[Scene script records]
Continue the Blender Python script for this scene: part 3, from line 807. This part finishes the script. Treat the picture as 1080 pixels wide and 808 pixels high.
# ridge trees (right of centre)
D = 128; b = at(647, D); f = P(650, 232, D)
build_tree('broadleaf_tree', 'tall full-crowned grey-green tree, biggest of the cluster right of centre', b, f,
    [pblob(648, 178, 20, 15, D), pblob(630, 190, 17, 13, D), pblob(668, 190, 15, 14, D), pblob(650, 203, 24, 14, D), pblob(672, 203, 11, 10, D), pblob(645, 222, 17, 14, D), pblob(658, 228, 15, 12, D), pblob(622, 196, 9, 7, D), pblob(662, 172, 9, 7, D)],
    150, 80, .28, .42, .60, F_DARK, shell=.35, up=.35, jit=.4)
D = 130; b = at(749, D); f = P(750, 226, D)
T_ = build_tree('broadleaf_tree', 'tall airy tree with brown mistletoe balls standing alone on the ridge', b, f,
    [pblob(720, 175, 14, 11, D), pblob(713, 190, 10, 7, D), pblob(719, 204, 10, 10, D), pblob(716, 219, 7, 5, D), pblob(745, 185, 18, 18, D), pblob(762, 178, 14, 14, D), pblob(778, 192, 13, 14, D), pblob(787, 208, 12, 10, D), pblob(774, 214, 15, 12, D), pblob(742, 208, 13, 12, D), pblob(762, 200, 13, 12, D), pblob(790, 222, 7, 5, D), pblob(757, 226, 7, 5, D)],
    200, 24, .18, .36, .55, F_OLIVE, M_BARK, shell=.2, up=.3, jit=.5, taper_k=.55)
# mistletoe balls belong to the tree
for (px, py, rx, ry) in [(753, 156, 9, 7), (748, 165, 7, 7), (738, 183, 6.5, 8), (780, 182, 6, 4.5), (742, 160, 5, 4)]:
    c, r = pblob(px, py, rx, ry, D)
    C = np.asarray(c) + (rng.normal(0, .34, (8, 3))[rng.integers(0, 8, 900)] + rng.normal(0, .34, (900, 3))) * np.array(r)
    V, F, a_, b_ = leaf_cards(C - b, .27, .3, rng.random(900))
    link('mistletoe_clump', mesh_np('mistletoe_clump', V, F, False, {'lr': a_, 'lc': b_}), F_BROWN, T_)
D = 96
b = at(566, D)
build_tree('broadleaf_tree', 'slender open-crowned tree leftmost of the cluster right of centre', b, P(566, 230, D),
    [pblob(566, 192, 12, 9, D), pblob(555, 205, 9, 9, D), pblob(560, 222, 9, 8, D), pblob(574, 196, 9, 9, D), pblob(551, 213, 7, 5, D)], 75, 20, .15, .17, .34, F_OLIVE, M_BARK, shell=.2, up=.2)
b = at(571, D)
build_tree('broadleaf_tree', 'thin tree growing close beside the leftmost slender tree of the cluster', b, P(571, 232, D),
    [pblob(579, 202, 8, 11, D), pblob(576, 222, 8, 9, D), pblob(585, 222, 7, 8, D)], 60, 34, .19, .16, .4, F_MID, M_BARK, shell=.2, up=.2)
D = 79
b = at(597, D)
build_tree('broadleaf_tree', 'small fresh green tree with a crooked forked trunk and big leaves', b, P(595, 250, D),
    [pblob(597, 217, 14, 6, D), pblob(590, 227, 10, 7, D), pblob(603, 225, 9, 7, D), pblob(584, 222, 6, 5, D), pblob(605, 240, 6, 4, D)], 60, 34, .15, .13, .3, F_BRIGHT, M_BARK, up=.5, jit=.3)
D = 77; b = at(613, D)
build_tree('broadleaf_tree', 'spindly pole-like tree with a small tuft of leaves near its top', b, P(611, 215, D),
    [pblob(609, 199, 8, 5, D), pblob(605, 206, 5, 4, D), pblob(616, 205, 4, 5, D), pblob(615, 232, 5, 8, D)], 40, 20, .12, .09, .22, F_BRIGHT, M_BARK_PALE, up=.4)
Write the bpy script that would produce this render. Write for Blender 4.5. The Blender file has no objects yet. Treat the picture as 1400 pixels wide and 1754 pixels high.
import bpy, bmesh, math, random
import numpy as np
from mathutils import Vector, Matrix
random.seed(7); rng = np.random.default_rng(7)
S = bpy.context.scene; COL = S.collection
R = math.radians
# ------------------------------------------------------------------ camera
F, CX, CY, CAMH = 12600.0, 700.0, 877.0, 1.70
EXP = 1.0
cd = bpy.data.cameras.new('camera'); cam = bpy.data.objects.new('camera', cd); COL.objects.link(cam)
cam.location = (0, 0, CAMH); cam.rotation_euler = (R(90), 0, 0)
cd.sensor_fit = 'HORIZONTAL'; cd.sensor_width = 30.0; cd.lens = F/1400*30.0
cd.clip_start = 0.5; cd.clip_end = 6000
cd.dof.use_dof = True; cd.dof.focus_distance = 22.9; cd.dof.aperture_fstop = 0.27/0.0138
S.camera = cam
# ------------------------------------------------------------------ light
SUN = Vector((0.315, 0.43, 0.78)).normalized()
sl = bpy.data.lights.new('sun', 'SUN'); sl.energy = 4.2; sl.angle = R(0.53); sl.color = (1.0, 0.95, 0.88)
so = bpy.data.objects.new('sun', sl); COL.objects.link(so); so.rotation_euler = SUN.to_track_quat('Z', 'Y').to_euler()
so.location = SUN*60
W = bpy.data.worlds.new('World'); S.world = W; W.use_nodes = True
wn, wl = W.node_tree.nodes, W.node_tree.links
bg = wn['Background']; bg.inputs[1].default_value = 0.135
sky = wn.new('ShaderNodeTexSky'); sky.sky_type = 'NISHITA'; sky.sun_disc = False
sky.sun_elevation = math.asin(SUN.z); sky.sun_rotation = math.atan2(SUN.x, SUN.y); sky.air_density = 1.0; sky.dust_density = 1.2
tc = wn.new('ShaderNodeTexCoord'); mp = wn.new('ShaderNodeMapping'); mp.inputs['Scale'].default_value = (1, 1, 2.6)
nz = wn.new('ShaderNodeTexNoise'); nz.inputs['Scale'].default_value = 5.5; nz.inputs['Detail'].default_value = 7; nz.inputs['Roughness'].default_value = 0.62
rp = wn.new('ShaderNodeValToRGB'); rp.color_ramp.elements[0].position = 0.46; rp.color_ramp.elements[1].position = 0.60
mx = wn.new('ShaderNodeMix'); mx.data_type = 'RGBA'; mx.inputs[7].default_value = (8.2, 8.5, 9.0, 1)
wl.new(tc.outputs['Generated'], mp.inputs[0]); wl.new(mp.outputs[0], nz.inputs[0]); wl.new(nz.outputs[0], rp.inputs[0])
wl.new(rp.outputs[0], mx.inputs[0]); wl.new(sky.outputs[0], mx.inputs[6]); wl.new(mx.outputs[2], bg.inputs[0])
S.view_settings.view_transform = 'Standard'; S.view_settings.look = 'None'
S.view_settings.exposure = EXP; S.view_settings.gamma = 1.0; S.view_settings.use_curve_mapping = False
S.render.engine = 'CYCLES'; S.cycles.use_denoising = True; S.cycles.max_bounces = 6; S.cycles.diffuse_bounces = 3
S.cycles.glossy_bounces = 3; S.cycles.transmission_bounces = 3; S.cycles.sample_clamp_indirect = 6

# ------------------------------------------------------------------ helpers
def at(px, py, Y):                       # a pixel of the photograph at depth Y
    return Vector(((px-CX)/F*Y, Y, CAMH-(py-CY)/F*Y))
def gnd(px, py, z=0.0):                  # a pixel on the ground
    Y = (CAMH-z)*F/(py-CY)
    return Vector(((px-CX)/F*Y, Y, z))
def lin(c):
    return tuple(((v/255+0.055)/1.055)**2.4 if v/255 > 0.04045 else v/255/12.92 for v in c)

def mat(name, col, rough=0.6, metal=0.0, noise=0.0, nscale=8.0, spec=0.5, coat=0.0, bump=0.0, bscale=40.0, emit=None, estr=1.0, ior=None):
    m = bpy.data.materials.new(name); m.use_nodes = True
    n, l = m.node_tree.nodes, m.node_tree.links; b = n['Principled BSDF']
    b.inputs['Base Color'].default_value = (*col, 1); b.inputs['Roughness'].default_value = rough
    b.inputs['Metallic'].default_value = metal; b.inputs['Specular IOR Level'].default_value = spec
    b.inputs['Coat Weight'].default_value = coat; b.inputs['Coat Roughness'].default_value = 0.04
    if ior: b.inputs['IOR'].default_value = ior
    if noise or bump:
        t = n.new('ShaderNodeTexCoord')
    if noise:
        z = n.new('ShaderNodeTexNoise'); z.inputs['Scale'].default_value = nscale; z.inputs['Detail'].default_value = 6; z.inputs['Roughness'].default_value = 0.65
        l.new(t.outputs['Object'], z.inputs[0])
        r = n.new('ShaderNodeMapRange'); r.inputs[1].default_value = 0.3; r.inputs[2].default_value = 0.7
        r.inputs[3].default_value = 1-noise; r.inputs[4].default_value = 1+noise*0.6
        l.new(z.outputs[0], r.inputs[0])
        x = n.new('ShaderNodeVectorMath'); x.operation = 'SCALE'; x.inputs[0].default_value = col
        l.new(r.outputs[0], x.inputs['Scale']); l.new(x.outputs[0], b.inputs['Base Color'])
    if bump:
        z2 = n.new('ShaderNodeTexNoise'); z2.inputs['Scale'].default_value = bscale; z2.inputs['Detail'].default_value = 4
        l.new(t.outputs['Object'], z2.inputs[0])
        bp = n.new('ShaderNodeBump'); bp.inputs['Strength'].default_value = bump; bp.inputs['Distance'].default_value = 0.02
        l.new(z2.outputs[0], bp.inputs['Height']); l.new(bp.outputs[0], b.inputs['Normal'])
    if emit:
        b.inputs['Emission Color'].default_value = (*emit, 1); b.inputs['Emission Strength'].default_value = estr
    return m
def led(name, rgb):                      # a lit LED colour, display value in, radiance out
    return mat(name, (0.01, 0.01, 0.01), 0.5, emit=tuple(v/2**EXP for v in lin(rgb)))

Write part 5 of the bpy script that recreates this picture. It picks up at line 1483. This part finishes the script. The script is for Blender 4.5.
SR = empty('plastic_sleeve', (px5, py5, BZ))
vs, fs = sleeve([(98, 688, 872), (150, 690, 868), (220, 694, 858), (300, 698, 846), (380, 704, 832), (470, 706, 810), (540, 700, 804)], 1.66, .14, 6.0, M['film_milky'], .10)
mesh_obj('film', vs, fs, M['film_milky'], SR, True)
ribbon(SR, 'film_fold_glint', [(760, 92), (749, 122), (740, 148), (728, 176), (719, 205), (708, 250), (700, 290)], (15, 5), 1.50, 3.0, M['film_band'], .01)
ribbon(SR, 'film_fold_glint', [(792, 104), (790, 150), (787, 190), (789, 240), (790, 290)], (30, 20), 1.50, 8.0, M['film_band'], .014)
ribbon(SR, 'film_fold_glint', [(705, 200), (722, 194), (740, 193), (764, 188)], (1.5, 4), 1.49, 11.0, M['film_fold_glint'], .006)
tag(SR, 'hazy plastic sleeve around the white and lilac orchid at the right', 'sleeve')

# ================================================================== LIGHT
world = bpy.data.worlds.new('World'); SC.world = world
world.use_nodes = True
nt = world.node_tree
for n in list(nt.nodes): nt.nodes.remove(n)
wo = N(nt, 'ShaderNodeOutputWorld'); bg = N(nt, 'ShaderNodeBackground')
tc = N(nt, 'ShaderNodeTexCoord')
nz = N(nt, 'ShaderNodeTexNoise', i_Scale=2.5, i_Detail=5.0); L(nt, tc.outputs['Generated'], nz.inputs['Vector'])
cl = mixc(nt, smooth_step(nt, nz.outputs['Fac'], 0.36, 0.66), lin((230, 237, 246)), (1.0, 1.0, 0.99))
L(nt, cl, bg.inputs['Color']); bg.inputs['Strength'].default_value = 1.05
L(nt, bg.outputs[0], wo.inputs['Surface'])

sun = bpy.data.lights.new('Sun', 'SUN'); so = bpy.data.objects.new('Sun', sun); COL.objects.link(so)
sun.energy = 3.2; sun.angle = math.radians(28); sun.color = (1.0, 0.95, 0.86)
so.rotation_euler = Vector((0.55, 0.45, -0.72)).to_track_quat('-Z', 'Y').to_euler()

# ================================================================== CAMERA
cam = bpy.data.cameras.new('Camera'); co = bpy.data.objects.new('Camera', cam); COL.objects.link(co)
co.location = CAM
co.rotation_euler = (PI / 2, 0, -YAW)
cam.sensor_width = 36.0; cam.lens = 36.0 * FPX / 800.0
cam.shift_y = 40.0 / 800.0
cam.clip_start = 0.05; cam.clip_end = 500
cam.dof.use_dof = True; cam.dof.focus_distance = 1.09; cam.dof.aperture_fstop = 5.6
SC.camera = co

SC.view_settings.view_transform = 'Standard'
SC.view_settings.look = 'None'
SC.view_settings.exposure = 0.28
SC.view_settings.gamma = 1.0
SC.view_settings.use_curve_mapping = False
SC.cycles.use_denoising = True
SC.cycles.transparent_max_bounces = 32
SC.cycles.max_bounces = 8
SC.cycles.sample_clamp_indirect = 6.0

Problem details
Everything from the line that contains "Write part 5" through the line that contains "L(nt, bg.outputs[0], wo.inputs['Surface'])" is to be transcribed exactly, and nothing outside that range.

The response
Write part 5 of the bpy script that recreates this picture. It picks up at line 1483. This part finishes the script. The script is for Blender 4.5.
SR = empty('plastic_sleeve', (px5, py5, BZ))
vs, fs = sleeve([(98, 688, 872), (150, 690, 868), (220, 694, 858), (300, 698, 846), (380, 704, 832), (470, 706, 810), (540, 700, 804)], 1.66, .14, 6.0, M['film_milky'], .10)
mesh_obj('film', vs, fs, M['film_milky'], SR, True)
ribbon(SR, 'film_fold_glint', [(760, 92), (749, 122), (740, 148), (728, 176), (719, 205), (708, 250), (700, 290)], (15, 5), 1.50, 3.0, M['film_band'], .01)
ribbon(SR, 'film_fold_glint', [(792, 104), (790, 150), (787, 190), (789, 240), (790, 290)], (30, 20), 1.50, 8.0, M['film_band'], .014)
ribbon(SR, 'film_fold_glint', [(705, 200), (722, 194), (740, 193), (764, 188)], (1.5, 4), 1.49, 11.0, M['film_fold_glint'], .006)
tag(SR, 'hazy plastic sleeve around the white and lilac orchid at the right', 'sleeve')

# ================================================================== LIGHT
world = bpy.data.worlds.new('World'); SC.world = world
world.use_nodes = True
nt = world.node_tree
for n in list(nt.nodes): nt.nodes.remove(n)
wo = N(nt, 'ShaderNodeOutputWorld'); bg = N(nt, 'ShaderNodeBackground')
tc = N(nt, 'ShaderNodeTexCoord')
nz = N(nt, 'ShaderNodeTexNoise', i_Scale=2.5, i_Detail=5.0); L(nt, tc.outputs['Generated'], nz.inputs['Vector'])
cl = mixc(nt, smooth_step(nt, nz.outputs['Fac'], 0.36, 0.66), lin((230, 237, 246)), (1.0, 1.0, 0.99))
L(nt, cl, bg.inputs['Color']); bg.inputs['Strength'].default_value = 1.05
L(nt, bg.outputs[0], wo.inputs['Surface'])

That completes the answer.